OKIは,信越化学工業と共同で,信越化学が独自改良したQST基板からOKIのCFB技術を用いてGaN(窒化ガリウム)機能層のみを剥離し,異種材料基板へ接合する技術の開発に成功した(ニュースリリース)。
GaNデバイスは,電圧1,800ボルト(V)以上の高耐圧が求められるパワーデバイス,Beyond 5G向けの高周波デバイス,および高輝度なマイクロLEDディスプレーなど,高デバイス特性と低消費電力を両立する次世代デバイスとして注目されている。
特に縦型GaNパワーデバイスは,電気自動車の走行距離の延長や給電時間の短縮など基本性能を向上するデバイスとして,今後需要が大きく拡大することが期待されている。

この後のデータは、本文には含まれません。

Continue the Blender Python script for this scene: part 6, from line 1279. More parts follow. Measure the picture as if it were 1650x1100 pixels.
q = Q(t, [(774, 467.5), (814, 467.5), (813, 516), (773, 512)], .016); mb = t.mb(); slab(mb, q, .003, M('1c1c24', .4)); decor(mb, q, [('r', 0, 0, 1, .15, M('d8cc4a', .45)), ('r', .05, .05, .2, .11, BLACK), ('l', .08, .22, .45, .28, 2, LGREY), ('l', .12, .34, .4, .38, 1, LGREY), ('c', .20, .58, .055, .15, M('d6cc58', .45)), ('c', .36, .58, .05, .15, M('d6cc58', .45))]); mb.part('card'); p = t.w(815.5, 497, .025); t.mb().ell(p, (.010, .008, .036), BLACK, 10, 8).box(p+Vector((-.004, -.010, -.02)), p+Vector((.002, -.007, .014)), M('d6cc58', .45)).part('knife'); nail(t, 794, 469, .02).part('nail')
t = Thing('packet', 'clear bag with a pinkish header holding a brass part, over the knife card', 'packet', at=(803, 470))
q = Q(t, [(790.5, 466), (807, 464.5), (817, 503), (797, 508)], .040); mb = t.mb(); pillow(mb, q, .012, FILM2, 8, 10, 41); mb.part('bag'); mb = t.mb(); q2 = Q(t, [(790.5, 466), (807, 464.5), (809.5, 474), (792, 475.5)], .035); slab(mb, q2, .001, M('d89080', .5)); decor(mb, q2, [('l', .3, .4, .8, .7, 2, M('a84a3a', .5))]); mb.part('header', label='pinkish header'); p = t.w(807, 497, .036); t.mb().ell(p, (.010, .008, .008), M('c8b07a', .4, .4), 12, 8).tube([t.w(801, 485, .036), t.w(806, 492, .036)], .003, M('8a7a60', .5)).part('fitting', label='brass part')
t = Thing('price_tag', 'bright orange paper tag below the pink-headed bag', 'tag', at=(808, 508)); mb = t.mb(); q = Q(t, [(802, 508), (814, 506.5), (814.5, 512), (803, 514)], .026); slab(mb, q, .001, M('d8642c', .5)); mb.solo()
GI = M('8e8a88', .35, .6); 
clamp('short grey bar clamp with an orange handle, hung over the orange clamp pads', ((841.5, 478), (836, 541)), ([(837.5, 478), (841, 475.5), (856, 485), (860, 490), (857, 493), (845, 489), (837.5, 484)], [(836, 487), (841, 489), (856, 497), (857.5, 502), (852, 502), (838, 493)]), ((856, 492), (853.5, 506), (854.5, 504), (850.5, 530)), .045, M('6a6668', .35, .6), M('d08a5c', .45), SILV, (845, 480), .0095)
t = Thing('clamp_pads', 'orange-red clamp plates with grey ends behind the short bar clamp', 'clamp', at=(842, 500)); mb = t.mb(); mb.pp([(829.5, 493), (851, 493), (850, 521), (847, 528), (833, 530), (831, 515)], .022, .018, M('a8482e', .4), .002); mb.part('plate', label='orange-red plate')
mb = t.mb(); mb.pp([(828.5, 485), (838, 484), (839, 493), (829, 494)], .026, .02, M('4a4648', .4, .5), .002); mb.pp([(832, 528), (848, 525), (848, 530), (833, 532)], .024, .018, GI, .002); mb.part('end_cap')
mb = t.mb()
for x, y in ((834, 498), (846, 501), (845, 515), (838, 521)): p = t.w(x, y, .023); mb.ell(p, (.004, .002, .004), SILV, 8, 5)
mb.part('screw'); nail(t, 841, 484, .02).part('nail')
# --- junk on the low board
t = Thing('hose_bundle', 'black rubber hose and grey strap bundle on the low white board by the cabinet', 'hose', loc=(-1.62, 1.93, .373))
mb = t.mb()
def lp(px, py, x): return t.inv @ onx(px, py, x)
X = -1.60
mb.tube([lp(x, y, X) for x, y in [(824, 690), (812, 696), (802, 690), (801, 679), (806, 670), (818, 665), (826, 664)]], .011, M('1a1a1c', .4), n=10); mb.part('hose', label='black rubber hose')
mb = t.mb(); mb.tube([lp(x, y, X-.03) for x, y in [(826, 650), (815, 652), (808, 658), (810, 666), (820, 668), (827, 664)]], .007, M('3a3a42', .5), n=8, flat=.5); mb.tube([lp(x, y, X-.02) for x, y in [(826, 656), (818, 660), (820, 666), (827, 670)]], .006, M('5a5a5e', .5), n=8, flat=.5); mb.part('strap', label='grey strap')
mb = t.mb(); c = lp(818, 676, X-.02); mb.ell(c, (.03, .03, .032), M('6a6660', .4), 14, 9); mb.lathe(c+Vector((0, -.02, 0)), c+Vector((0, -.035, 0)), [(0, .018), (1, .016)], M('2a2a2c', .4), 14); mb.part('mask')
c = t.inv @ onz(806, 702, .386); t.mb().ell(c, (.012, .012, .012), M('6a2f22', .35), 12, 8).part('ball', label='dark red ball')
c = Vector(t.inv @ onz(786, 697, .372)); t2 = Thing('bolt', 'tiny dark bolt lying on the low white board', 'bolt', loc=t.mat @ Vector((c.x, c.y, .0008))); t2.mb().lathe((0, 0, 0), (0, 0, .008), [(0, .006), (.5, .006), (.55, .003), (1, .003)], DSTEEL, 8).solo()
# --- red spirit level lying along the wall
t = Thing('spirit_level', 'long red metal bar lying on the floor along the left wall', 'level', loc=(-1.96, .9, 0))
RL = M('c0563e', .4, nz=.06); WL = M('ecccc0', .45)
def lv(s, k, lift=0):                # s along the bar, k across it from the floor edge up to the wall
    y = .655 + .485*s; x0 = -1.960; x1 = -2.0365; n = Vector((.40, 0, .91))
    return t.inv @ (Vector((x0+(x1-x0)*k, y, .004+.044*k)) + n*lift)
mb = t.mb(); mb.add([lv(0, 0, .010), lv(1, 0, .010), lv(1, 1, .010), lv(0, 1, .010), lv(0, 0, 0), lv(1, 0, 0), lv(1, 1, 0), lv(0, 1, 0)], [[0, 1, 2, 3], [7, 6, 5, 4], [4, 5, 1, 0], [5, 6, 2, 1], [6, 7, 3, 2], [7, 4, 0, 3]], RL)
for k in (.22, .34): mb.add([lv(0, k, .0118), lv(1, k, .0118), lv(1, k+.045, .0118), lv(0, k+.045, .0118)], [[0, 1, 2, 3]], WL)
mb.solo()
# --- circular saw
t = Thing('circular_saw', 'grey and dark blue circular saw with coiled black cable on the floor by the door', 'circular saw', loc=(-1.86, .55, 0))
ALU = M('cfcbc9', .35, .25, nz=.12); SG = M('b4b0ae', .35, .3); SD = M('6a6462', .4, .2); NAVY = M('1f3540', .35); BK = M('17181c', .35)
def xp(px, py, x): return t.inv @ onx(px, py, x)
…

しかし,縦型GaNパワーデバイスの社会実装に向けては,大きく2つの課題,1つ目は生産性を向上するためのウエハーの大口径化,2つ目は大電流制御を可能にするための縦型導電の実現がある。
信越化学のQST基板は,GaNと熱膨張係数が同等であるため,反りやクラックの抑制が可能。この特性により,8インチ以上のウエハーでも高耐圧な厚膜GaNの結晶成長が可能となり,大口径化の課題を解決する。
一方,OKIのCFB技術は,このQST基板から高デバイス特性を維持した状態でGaN機能層のみを剥離することが可能。さらに,GaN結晶成長に必要な絶縁性バッファー層を除去し,オーミックコンタクトが可能な金属電極を介してさまざまな基板に接合することができるため,放熱性の高い導電性基板に接合することで,高放熱と縦型導電の両立を実現する。両社の技術により2つの課題が解決し,縦型GaNパワーデバイスの社会実装への道が大きく拓けた。
今後両社は,GaNデバイスを製造するユーザーに,信越化学がQST基板またはエピタキシャル基板を提供し,OKIがパートナーリングやライセンスによってCFB技術を提供することで,縦型GaNパワーデバイスの実現と普及に貢献するとしている。
またOKIは,CFB技術によって単一材料の枠を超えた付加価値を半導体デバイスに提供するとしている。